Adoor Gopalakrishnan a commencé sa carrière artistique en tant qu’acteur puis metteur en scène de théâtre. Sans doute y trouve-t-il la source d’inspiration de ses nombreux documentaires consacrés au kathakali et aux autres formes d’arts traditionnels du Kerala, comme Yakshagana (1979) ou La Danse de l’enchanteresse (2007). À
l’instar de toute son oeuvre, ses cinq derniers longs-métrages sont une fresque d’une saisissante beauté, consacrée au Kerala, où l’éclat des couleurs des paysages, la sensibilité à la lumière, l’attention aux détails, l’élégance du cadrage, la grâce de certains personnages féminins, s’impriment dans la mémoire du spectateur.

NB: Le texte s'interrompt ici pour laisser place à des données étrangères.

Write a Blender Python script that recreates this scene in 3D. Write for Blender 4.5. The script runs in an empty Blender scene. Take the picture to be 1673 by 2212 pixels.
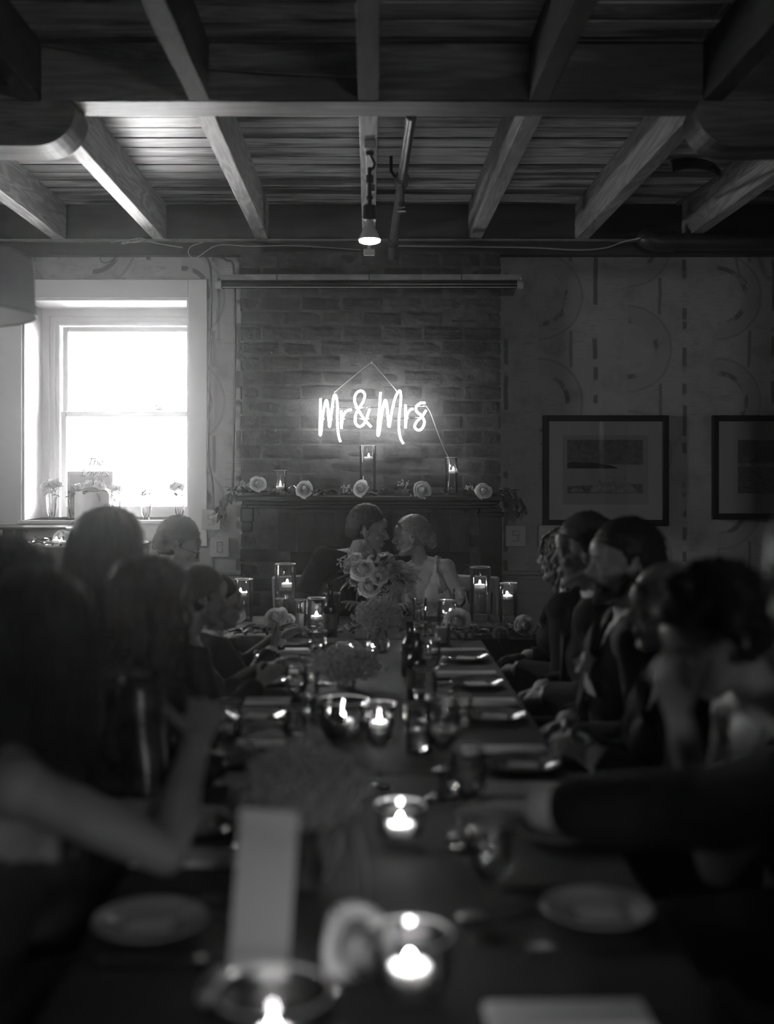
import bpy, bmesh, math, random
import numpy as np
from mathutils import Vector, Matrix, Euler, Quaternion, noise
R = random.Random(7)
SC = bpy.context.scene
COL = SC.collection
PI = math.pi
V = Vector

# ---------------------------------------------------------------- camera, world, light, exposure
FPX, VX, HY, CZ = 2500.0, 797.0, 1010.0, 1.5      # focal length in pixels (1673 px wide frame), vanishing point, eye height
cam = bpy.data.cameras.new('camera'); camo = bpy.data.objects.new('camera', cam); COL.objects.link(camo)
camo.location = (0, 0, CZ); camo.rotation_euler = (PI/2, 0, 0)
cam.sensor_fit = 'HORIZONTAL'; cam.sensor_width = 36.0; cam.lens = FPX/1673*36
cam.shift_x = (836.5-VX)/1673; cam.shift_y = (HY-1106)/1673
cam.dof.use_dof = True; cam.dof.focus_distance = 6.6; cam.dof.aperture_fstop = 1.8
cam.clip_start = 0.05; cam.clip_end = 200
SC.camera = camo

world = bpy.data.worlds.new('overcast_sky'); SC.world = world; world.use_nodes = True
bgn = world.node_tree.nodes['Background']
bgn.inputs[0].default_value = (1, 1, 1, 1); bgn.inputs[1].default_value = 80.0
def portal(name, loc, rot, sx, sy):
    l = bpy.data.lights.new(name, 'AREA'); l.shape = 'RECTANGLE'; l.size = sx; l.size_y = sy
    l.cycles.is_portal = True
    o = bpy.data.objects.new(name, l); o.location = loc; o.rotation_euler = rot; COL.objects.link(o)
portal('window_portal', (-1.56, 7.66, 1.86), (-PI/2, 0, 0), 1.2, 1.5)
portal('rear_fill_portal', (0.9, -3.15, 2.2), (PI/2, 0, 0), 0.5, 0.3)  # unseen opening added to let in fill from behind the camera
portal('side_fill_portal', (-3.35, 5.3, 2.0), (0, -PI/2, 0), 0.45, 0.3)  # unseen opening added to let in fill from the left

SC.view_settings.view_transform = 'Standard'; SC.view_settings.look = 'None'
SC.view_settings.gamma = 1.0; SC.view_settings.use_curve_mapping = False
SC.view_settings.exposure = 0.0
cy = SC.cycles
cy.use_denoising = True; cy.max_bounces = 7; cy.diffuse_bounces = 3; cy.glossy_bounces = 3
cy.transmission_bounces = 6; cy.transparent_max_bounces = 20; cy.volume_bounces = 1
cy.sample_clamp_indirect = 30.0; cy.sample_clamp_direct = 0; cy.caustics_reflective = False; cy.caustics_refractive = False
cy.volume_step_rate = 4; cy.use_adaptive_sampling = False

# ---------------------------------------------------------------- helpers
def P(px, py, Y): return V(((px-VX)/FPX*Y, Y, CZ-(py-HY)/FPX*Y))
def PX(px, Y): return (px-VX)/FPX*Y
def PZ(py, Y): return CZ-(py-HY)/FPX*Y
def YT(py, z=0.75): return FPX*(CZ-z)/(py-HY)        # depth of a point on the plane z

class NB:                                            # little node-building algebra
    def __init__(s, nt): s.nt = nt; s.n = 0
    def node(s, t, **k):
        n = s.nt.nodes.new(t); n.location = (-200*(s.n % 12), -150*(s.n//12)); s.n += 1
        for a, b in k.items(): setattr(n, a, b)
        return n
    def m(s, op, a, b=None, c=None):
        n = s.node('ShaderNodeMath', operation=op)
        for i, x in enumerate((a, b, c)):
            if x is None: continue
            if isinstance(x, (int, float)): n.inputs[i].default_value = x
            else: s.nt.links.new(x, n.inputs[i])
        return n.outputs[0]
    def sep(s, v):
        n = s.node('ShaderNodeSeparateXYZ'); s.nt.links.new(v, n.inputs[0]); return n.outputs
    def mp(s, v, sc, loc=None):
        n = s.node('ShaderNodeMapping'); s.nt.links.new(v, n.inputs[0]); n.inputs['Scale'].default_value = sc
        if loc is not None:
            if isinstance(loc, tuple): n.inputs['Location'].default_value = loc
            else: s.nt.links.new(loc, n.inputs['Location'])
        return n.outputs[0]
    def noise(s, v, scale, detail=3, rough=.55, dist=0):
        n = s.node('ShaderNodeTexNoise'); s.nt.links.new(v, n.inputs['Vector'])
        n.inputs['Scale'].default_value = scale; n.inputs['Detail'].default_value = detail
        n.inputs['Roughness'].default_value = rough; n.inputs['Distortion'].default_value = dist
        return n.outputs[0]
    def rng(s, x, a, b, c, d):
        n = s.node('ShaderNodeMapRange'); n.inputs[1].default_value = a; n.inputs[2].default_value = b
        n.inputs[3].default_value = c; n.inputs[4].default_value = d; s.nt.links.new(x, n.inputs[0]); return n.outputs[0]

MATS = {}
def M(name, v=0.5, rough=0.6, metal=0.0, spec=0.5, var=0.0, vscale=8.0, stretch=(1, 1, 1), bump=0.0, bscale=60.0,
      emit=0.0, sheen=0.0, sss=0.0, rnd=0.0, coat=0.0, trans=0.0):
    """grey principled material with optional noise variation, bump and per-object random shift"""
    if name in MATS: return MATS[name]
    m = bpy.data.materials.new(name); m.use_nodes = True; nt = m.node_tree; nb = NB(nt)
    b = nt.nodes['Principled BSDF']
    b.inputs['Roughness'].default_value = rough; b.inputs['Metallic'].default_value = metal
    b.inputs['Specular IOR Level'].default_value = spec
    b.inputs['Base Color'].default_value = (v, v, v, 1)
    if coat: b.inputs['Coat Weight'].default_value = coat
    if trans: b.inputs['Transmission Weight'].default_value = trans
    if sheen: b.inputs['Sheen Weight'].default_value = sheen; b.inputs['Sheen Roughness'].default_value = .4
    if sss:
        b.inputs['Subsurface Weight'].default_value = sss; b.inputs['Subsurface Radius'].default_value = (.01, .01, .01)
    if emit:
        b.inputs['Emission Color'].default_value = (1, 1, 1, 1); b.inputs['Emission Strength'].default_value = emit
    tc = nb.node('ShaderNodeTexCoord'); oi = nb.node('ShaderNodeObjectInfo')
    vec = None
    if var or bump:
        off = nb.m('MULTIPLY', oi.outputs['Random'], 37.0)
        cb = nb.node('ShaderNodeCombineXYZ')
        for i in range(3): nt.links.new(off, cb.inputs[i])
        vec = nb.mp(tc.outputs['Object'], stretch, cb.outputs[0])
    val = None
    if var:
        n = nb.noise(vec, vscale, 5, .6, .3)
        val = nb.rng(n, .3, .7, v*(1-var), v*(1+var))
    if rnd:
        k = nb.rng(oi.outputs['Random'], 0, 1, 1-rnd, 1+rnd)
        val = nb.m('MULTIPLY', val if val is not None else v, k)
    if val is not None:
        cc = nb.node('ShaderNodeCombineXYZ')
        for i in range(3): nt.links.new(val, cc.inputs[i])
        nt.links.new(cc.outputs[0], b.inputs['Base Color'])
    if bump:
        n2 = nb.noise(vec, bscale, 4, .6)
        bp = nb.node('ShaderNodeBump'); bp.inputs['Strength'].default_value = bump; bp.inputs['Distance'].default_value = .004
        nt.links.new(n2, bp.inputs['Height']); nt.links.new(bp.outputs[0], b.inputs['Normal'])
    MATS[name] = m; return m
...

Les récits, déployés dans une rigoureuse mise en scène, sont toujours liés à l’histoire du Kerala. Ainsi, dans The Protagonist (1995), trois personnages sont prétexte à l’évocation de trois générations d’engagement politique – le gandhisme, le communisme et le maoïsme. Ses films sont aussi, à travers une mise en tension de l’individu,
un reflet de la société ; en témoignent The Servile (1994), portrait extrême de la soumission, Shadow Kill (Le Serviteur de Kali, 2003), portrait d’un bourreau qui, dans les années 1940, connaît le remords après avoir pendu un innocent, Four Women (2007), portraits types de quatre femmes (la Prostituée, la Vierge, la Ménagère, la
Célibataire) dans un village du sud de l’Inde et A Climate for Crime (2008), dernier chapitre de cette fresque, dont le souffle épique consacre le cinéaste comme l’une des figures majeures du cinéma indien.